## Directive
Quote only the lines from the top of the listing below down to and including the line with "COL = SC.collection".

## Some records
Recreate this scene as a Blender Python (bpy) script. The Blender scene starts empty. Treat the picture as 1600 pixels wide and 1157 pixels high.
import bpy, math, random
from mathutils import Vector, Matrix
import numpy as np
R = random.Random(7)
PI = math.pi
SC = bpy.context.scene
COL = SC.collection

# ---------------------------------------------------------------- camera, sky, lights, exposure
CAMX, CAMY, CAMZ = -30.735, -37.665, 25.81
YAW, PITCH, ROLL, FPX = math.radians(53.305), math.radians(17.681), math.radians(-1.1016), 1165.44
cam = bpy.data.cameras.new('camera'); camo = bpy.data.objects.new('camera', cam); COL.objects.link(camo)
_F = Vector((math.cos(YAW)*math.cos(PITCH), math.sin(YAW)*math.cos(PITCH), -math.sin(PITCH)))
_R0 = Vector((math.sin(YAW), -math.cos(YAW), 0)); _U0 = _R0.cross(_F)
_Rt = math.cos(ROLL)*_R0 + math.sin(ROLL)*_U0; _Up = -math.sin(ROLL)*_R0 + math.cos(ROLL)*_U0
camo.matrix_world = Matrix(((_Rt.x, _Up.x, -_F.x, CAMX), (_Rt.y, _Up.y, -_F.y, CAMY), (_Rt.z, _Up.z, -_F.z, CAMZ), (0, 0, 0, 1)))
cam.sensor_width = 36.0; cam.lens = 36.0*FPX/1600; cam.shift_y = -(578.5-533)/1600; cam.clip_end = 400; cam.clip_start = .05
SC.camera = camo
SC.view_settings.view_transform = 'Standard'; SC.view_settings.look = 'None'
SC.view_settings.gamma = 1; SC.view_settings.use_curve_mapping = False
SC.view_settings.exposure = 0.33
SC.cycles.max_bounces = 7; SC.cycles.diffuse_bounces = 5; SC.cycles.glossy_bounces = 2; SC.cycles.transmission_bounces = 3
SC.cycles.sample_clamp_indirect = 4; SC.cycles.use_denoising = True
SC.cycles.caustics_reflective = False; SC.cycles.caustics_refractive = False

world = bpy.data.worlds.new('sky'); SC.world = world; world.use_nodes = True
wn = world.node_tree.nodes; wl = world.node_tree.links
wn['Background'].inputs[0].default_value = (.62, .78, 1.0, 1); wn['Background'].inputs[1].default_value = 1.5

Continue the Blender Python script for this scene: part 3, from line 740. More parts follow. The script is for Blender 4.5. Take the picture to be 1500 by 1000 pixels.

## The reply
Recreate this scene as a Blender Python (bpy) script. The Blender scene starts empty. Treat the picture as 1600 pixels wide and 1157 pixels high.
import bpy, math, random
from mathutils import Vector, Matrix
import numpy as np
R = random.Random(7)
PI = math.pi
SC = bpy.context.scene
COL = SC.collection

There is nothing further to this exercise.